> DATA FOR THIS TASK
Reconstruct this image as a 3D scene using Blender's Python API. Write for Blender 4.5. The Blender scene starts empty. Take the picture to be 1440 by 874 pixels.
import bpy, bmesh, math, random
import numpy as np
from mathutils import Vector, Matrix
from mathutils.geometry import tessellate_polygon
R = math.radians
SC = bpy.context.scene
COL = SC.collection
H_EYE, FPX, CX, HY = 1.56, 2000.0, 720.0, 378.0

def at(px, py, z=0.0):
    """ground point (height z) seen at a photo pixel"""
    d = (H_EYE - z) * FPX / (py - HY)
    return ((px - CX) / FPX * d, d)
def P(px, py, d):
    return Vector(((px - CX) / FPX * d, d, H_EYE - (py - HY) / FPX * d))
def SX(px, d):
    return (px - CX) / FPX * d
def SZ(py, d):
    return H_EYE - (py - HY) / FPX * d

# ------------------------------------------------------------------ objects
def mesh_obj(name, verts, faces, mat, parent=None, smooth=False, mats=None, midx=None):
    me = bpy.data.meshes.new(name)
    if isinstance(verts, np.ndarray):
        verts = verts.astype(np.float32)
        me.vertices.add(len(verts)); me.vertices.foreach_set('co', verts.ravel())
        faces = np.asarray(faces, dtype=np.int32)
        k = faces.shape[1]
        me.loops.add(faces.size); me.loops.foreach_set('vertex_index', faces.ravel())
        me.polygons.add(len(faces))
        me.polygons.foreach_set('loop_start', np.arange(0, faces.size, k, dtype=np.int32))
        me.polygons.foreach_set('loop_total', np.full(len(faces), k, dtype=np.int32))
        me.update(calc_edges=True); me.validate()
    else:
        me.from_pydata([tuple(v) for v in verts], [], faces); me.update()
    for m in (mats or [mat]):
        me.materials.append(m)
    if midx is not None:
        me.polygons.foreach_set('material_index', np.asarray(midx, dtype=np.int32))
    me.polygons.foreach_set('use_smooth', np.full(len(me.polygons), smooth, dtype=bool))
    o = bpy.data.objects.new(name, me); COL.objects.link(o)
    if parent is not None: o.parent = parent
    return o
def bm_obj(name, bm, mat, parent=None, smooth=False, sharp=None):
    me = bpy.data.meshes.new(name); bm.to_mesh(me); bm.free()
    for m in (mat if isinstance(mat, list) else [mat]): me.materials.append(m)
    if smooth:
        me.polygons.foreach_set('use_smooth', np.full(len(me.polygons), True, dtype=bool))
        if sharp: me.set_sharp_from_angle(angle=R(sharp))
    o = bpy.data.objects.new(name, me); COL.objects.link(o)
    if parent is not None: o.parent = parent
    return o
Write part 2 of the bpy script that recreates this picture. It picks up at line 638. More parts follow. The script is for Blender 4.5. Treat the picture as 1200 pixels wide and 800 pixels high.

> EXERCISE AIM
Write out the listing's lines exactly, from its first line through the line that contains "return H_EYE - (py - HY) / FPX * d", and stop there.

> OUTPUT OF THE TASK
Reconstruct this image as a 3D scene using Blender's Python API. Write for Blender 4.5. The Blender scene starts empty. Take the picture to be 1440 by 874 pixels.
import bpy, bmesh, math, random
import numpy as np
from mathutils import Vector, Matrix
from mathutils.geometry import tessellate_polygon
R = math.radians
SC = bpy.context.scene
COL = SC.collection
H_EYE, FPX, CX, HY = 1.56, 2000.0, 720.0, 378.0

def at(px, py, z=0.0):
    """ground point (height z) seen at a photo pixel"""
    d = (H_EYE - z) * FPX / (py - HY)
    return ((px - CX) / FPX * d, d)
def P(px, py, d):
    return Vector(((px - CX) / FPX * d, d, H_EYE - (py - HY) / FPX * d))
def SX(px, d):
    return (px - CX) / FPX * d
def SZ(py, d):
    return H_EYE - (py - HY) / FPX * d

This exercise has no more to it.